(3D scene scripts)

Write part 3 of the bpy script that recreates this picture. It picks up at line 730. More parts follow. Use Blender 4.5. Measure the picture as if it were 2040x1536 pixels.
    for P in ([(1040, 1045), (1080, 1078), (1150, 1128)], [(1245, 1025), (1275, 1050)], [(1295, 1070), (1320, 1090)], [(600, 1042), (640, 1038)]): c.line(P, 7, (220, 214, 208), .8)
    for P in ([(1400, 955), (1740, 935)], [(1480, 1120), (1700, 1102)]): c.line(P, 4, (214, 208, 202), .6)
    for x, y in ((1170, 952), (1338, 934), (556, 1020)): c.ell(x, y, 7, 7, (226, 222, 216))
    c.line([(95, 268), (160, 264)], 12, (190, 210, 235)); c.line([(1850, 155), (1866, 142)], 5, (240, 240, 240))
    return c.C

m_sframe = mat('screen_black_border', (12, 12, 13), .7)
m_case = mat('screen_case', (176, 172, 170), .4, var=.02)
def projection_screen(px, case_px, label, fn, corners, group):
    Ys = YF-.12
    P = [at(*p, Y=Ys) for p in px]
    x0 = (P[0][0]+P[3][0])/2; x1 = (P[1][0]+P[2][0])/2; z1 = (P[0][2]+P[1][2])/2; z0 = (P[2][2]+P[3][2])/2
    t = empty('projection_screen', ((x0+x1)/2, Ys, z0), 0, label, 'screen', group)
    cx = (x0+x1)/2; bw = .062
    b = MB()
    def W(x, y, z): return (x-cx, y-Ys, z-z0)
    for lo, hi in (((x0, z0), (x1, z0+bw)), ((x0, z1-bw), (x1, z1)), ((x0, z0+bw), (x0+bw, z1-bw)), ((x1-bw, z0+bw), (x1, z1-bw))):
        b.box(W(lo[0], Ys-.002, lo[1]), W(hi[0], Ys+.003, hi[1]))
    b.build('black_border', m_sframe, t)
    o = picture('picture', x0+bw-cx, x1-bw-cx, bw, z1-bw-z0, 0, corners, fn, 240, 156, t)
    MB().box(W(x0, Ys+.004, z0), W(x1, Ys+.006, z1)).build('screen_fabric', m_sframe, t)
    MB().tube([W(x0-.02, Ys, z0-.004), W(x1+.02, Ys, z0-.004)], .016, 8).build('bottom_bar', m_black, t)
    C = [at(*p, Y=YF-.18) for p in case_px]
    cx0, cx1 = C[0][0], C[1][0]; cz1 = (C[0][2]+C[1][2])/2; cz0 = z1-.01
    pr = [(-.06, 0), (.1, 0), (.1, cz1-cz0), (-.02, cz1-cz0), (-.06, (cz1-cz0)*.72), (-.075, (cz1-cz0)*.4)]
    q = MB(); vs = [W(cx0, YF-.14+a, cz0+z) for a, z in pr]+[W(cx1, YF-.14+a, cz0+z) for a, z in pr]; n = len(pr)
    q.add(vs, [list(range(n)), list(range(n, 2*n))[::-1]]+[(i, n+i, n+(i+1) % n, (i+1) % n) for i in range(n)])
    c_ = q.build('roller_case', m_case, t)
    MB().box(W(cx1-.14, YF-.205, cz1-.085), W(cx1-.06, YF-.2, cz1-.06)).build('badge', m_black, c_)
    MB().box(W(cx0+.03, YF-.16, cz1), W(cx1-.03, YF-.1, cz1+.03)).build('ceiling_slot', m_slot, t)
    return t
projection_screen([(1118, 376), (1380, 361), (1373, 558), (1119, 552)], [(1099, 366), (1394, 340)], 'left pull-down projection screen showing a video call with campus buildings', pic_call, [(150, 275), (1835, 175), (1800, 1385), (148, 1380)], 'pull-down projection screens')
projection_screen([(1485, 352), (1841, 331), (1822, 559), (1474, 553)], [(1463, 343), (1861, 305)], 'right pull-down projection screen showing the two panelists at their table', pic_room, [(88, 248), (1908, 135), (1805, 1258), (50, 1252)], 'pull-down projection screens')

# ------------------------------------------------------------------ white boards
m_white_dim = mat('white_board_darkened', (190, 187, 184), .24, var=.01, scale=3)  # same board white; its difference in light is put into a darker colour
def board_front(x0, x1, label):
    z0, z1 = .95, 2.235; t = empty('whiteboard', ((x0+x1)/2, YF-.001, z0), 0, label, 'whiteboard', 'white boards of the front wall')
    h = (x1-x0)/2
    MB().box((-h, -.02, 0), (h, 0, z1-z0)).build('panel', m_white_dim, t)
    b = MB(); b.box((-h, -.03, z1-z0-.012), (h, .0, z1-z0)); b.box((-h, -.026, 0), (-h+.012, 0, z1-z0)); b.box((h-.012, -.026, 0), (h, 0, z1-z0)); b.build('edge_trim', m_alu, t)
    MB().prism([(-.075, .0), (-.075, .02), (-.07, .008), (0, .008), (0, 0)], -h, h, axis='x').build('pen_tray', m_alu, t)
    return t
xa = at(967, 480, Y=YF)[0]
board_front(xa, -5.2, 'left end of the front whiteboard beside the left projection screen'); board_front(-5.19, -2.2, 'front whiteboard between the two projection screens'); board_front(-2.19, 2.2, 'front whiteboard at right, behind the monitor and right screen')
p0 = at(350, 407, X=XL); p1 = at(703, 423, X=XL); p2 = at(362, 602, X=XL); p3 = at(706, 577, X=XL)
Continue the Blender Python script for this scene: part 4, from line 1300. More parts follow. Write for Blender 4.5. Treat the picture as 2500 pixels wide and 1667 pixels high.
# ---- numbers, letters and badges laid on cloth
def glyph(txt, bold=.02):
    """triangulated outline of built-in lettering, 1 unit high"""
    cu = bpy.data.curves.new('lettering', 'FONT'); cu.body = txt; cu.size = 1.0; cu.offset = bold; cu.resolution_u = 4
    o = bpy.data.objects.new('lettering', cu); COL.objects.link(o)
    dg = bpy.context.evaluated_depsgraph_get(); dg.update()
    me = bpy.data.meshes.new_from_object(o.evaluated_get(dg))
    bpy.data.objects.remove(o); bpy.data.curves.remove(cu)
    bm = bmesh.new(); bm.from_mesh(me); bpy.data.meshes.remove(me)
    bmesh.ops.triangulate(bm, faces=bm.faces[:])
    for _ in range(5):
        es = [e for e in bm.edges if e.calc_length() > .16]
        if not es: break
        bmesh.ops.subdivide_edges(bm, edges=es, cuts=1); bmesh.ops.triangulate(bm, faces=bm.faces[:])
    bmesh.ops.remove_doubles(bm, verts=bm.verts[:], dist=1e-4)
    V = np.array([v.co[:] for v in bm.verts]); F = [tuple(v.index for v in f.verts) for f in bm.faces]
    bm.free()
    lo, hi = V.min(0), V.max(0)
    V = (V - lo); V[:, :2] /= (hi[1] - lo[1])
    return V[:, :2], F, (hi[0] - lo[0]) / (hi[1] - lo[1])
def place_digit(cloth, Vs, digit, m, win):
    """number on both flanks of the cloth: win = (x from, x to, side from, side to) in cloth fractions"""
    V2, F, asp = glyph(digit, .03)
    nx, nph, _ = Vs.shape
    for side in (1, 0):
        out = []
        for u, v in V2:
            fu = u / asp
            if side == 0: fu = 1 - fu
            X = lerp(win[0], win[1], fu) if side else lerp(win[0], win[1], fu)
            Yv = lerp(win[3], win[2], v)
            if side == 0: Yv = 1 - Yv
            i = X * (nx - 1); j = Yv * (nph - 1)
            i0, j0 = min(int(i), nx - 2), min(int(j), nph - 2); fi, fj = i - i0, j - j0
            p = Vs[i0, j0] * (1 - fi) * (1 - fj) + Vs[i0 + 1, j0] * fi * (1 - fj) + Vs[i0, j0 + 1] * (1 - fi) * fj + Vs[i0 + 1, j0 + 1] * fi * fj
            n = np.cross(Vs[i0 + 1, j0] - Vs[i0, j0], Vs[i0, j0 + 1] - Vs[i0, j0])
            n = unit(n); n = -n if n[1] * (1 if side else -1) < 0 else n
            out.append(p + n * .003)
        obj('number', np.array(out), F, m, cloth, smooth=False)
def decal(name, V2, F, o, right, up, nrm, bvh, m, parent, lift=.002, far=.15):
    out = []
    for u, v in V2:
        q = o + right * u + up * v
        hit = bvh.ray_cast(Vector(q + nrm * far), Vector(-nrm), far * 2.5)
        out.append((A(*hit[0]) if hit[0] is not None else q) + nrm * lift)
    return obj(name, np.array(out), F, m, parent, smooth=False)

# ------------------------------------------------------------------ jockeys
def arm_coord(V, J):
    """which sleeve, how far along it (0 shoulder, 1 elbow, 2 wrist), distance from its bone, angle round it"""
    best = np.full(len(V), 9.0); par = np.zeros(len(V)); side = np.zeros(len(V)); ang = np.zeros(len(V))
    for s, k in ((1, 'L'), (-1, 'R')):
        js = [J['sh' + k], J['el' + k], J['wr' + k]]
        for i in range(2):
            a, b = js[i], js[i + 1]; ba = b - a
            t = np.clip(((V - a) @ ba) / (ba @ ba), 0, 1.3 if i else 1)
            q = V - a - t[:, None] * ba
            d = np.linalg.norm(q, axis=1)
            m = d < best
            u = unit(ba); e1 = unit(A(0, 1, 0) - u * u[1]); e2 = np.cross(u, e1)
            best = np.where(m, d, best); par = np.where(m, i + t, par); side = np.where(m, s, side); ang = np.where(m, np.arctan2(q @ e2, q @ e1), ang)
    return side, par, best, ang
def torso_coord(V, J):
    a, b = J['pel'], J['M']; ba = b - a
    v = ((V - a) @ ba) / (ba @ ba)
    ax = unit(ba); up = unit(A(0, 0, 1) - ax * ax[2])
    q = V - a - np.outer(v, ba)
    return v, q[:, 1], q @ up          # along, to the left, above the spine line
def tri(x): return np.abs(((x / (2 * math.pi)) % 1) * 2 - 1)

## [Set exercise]
Say how many lines of the listing above contain "More", with no other words.

## [Expected answer]
2